Financial institutions by the alchemy of CDOs believed they had found a safe way to make money off of risky loans. Although the volume of CDOs involving mortgages has greatly diminished. Similar derivatives still exist today and are still being used to raise capital in non-housing areas.
they still exist today- Bespoke Tranche Opportunities...
but it's all HUD's fault b/c Dems forced banks to lend money to poor minorities...
except that's not the case- government neither created nor enforced NINJA or pick a pay loans..but keep trying....I'm not arguing lowering standards was a good thing btw...problem is you don't really know the subject matter as well as you think you do so you harp on one part of it to fit your binary political understanding of it.
You didn't say anything. Read the American No Payment Left Behind Dream Act.
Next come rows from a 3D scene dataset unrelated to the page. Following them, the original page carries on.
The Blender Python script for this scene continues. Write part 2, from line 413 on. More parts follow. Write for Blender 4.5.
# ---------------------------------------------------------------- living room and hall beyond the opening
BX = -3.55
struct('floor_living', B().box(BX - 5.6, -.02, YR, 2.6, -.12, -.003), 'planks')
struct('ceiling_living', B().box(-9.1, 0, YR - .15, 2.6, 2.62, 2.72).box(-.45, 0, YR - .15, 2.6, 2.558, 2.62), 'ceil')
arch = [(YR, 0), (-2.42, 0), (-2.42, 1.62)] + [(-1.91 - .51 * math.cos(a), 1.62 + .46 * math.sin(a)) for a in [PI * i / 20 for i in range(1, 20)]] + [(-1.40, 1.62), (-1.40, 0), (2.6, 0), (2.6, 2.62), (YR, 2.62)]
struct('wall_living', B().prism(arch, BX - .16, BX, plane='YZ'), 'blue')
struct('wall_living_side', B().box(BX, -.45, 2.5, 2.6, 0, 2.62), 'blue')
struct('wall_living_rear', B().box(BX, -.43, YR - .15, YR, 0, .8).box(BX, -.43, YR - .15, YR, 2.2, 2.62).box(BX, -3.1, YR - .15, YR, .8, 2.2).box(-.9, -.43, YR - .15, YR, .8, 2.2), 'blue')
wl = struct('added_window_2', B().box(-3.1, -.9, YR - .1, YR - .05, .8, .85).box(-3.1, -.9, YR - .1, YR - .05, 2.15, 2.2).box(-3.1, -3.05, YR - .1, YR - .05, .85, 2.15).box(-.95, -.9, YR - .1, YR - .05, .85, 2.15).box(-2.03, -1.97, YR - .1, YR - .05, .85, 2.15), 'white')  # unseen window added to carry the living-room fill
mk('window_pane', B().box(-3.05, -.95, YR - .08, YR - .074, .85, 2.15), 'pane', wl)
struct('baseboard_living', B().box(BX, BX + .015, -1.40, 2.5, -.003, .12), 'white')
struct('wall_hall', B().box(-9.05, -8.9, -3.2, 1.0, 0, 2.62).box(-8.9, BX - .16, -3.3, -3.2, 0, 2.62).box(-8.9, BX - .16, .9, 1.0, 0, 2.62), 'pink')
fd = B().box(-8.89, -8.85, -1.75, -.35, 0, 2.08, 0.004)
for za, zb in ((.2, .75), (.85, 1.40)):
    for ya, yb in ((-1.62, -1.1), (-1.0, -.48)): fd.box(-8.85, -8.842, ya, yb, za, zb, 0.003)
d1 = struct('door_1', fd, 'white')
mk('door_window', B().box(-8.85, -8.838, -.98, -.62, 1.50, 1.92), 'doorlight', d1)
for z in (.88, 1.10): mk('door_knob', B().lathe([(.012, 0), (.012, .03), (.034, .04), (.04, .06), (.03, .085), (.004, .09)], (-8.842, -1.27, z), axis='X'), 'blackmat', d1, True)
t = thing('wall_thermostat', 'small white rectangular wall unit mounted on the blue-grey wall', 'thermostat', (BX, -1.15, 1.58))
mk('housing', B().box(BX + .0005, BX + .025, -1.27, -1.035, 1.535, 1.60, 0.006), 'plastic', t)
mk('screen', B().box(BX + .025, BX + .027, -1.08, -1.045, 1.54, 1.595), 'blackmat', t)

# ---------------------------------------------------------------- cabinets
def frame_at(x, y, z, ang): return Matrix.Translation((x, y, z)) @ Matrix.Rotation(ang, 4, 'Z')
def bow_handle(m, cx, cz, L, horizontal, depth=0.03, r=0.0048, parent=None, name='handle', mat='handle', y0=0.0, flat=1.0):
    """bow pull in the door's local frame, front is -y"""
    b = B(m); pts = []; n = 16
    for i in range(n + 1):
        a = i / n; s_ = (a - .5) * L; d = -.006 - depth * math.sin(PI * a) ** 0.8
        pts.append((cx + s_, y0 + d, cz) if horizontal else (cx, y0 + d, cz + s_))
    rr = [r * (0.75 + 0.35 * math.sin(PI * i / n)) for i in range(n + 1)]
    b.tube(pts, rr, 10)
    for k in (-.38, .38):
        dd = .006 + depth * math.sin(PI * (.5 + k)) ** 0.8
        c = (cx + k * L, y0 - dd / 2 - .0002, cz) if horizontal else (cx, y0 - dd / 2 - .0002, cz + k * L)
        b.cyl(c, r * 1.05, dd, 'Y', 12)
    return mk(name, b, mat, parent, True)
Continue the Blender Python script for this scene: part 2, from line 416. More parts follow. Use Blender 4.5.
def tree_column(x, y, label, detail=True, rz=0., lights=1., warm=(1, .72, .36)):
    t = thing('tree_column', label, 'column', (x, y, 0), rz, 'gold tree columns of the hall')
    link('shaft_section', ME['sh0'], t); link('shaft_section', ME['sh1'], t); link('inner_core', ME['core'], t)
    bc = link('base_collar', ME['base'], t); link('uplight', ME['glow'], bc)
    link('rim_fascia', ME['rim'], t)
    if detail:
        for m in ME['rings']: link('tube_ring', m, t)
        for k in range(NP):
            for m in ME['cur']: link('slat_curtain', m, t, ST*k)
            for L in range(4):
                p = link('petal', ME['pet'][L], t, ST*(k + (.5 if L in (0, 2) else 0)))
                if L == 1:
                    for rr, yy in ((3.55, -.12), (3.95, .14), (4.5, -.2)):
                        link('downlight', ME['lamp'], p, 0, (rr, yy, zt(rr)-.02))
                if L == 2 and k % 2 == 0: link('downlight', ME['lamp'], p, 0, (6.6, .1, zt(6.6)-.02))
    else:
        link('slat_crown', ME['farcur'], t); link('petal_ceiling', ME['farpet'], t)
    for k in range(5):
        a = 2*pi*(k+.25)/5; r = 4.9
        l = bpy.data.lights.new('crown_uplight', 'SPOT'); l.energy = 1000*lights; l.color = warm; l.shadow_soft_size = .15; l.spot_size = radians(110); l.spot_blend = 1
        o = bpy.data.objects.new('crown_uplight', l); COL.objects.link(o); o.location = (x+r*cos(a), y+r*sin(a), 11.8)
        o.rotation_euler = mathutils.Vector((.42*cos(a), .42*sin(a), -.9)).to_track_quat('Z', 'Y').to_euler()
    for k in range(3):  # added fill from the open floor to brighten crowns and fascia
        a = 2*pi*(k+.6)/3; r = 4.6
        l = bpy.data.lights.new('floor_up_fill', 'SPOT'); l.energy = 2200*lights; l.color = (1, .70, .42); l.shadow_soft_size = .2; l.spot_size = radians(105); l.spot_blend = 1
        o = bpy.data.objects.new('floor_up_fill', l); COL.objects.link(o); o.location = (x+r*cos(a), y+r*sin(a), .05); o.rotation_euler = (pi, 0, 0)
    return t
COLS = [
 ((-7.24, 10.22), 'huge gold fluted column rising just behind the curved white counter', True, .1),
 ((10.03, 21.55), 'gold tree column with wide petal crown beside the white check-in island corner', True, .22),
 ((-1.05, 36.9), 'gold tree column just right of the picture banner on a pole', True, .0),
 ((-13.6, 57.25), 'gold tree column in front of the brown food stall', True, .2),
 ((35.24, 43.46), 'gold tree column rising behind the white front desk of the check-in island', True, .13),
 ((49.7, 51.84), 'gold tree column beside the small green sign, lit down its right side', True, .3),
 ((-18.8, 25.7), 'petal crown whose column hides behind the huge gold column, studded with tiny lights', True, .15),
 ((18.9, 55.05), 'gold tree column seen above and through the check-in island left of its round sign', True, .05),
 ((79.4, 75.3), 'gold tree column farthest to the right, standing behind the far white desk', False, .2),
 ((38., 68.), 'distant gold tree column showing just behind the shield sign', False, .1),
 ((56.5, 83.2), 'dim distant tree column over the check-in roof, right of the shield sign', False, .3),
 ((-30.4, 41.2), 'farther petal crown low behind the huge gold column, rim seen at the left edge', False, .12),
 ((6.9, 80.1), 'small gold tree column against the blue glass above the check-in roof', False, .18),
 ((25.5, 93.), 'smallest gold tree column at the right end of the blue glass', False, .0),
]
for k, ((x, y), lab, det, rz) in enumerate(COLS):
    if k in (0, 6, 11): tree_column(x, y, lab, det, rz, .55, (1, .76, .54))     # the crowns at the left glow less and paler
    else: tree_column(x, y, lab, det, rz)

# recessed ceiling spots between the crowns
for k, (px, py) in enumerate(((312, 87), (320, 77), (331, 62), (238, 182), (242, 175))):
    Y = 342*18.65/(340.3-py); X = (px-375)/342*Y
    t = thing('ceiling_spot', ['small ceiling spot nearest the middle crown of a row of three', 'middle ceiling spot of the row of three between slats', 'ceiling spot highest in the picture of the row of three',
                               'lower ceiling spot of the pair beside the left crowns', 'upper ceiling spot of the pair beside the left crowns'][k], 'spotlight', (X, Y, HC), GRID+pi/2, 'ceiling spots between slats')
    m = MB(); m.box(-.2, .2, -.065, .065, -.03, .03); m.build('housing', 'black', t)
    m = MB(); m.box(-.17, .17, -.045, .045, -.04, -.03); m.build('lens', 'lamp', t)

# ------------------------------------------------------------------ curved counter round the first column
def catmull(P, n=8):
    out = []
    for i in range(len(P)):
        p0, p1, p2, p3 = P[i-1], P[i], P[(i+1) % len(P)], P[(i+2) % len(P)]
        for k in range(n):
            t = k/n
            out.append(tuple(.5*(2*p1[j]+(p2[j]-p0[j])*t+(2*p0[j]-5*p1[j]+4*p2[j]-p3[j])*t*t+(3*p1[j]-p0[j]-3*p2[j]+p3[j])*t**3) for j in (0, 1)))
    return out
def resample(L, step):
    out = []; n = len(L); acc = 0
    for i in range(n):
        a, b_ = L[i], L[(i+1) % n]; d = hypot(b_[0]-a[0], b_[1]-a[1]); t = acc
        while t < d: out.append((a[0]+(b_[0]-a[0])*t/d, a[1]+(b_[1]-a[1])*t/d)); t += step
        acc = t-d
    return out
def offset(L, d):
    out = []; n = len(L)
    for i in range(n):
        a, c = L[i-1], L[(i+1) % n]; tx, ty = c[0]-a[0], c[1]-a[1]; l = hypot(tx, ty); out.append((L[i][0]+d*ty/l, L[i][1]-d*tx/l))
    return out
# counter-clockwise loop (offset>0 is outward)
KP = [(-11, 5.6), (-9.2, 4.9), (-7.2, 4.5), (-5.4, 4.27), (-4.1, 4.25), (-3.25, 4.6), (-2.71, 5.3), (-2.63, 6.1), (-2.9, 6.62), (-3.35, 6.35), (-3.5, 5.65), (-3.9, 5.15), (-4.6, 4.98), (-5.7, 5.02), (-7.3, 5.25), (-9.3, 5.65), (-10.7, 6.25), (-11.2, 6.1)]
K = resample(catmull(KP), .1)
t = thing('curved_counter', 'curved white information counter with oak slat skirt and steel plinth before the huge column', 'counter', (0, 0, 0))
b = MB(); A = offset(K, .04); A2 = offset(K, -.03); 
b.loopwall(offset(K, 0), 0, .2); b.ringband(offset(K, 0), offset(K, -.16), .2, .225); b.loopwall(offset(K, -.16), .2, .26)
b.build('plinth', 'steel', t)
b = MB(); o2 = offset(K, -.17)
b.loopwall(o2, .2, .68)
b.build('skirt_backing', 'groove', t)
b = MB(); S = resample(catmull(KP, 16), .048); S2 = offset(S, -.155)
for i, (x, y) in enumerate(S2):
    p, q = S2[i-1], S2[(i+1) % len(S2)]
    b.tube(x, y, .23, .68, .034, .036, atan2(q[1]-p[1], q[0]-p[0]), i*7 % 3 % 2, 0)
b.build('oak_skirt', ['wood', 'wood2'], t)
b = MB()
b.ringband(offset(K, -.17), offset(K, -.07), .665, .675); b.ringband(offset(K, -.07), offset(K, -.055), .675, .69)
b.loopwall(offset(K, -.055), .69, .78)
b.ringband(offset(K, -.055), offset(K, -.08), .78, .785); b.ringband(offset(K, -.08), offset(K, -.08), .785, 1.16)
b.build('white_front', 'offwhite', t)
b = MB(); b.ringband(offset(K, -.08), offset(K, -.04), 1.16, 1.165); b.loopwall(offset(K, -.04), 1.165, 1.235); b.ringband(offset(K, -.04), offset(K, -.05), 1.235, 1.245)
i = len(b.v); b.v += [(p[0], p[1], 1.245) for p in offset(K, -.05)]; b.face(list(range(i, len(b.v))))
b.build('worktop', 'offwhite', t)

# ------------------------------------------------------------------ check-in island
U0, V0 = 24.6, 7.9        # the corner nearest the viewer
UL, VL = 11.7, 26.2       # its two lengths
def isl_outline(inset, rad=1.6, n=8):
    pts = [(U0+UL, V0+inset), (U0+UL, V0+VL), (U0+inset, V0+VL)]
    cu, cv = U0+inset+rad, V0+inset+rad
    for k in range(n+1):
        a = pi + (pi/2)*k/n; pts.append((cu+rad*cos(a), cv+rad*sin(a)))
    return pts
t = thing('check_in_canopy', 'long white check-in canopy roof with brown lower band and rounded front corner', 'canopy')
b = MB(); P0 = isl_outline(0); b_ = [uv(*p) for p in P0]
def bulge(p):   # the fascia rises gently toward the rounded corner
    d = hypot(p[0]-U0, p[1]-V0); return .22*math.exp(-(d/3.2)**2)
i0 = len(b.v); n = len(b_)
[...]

"Actually, yes they were. The regulators charged with enforcing the CRA praised the lowering of down payments and even their elimination. They told banks that lending standards that exceeded that of regulators would be considered evidence of unfair lending. This effectively meant that no money down mortgages were required. A Treasury Department study published in 2000 found that the CRA had successfully lowered down payments not just for CRA loans, but for all mortgages."
do you not understand many subprime loan were made by shadow banking system not just Chase and BOA?
did I say chase or BOA....
subprime was done heavily by fannie/Freddie...and was directed by the government...and many ''loan companies' were just created out of thin air in the late 90's early 00'.... and many got bought up by the bigger banks, many just simple folded or disappeared once they packaged the mortgages and sold them
A) Show me where in the CRA it authorized or forced 105% loans.
Use your head. The biggest obstacle to getting a home loan is a sizeable down payment. That's common knowledge. AND YOU KNOW THIS!!!!!!!!!
Quote:
Originally Posted by WilliamSmyth
B) Most of the sub prime loans where not CRA or issued by banks that were covered by the CRA. C) The institutions that where raising the capital didn't need government incentives; they believed they were engaged in a highly profitable operation with very little risk. They were competing with each other to grab as much of the market as the could; crowing about how well they were doing against each other.
sigh
Countrywide, the nation's largest mortgage lender, had committed to $600 billion in low-income or "subprime" loans as of 2003.
"We find that adherence to the act led to riskier lending by banks: in the six quarters surrounding the CRA exams lending is elevated on average by about 5 percent every quarter and loans in these quarters default by about 15 percent more often. These patterns are accentuated in CRA-eligible census tracts and are concentrated among large banks. The effects are strongest during the time period when the market for private securitization was booming"
"Actually, yes they were. The regulators charged with enforcing the CRA praised the lowering of down payments and even their elimination. They told banks that lending standards that exceeded that of regulators would be considered evidence of unfair lending. This effectively meant that no money down mortgages were required. A Treasury Department study published in 2000 found that the CRA had successfully lowered down payments not just for CRA loans, but for all mortgages."
Have you ever bothered to study the logic of the CDO? Which by the way were first used to sell the bad assets owned by the failing savings and loans.
Financial institutions by the alchemy of CDOs believed they had found a safe way to make money off of risky loans. Although the volume of CDOs involving mortgages has greatly diminished. Similar derivatives still exist today and are still being used to raise capital in non-housing areas.
they did it by HUD, FHA and fannie/Freddie STANDARDS.....BY LAW, banks MUST adhere to the GOVERNMENT STANDARDS
when HUD, FHA lowered the standards to get more mortgages to lower income/minorities/lesser credit people...that was the timebomb
Bolded for the truth. Also a mention that when the interest rates were lowered to miniscule, the bad loans took off.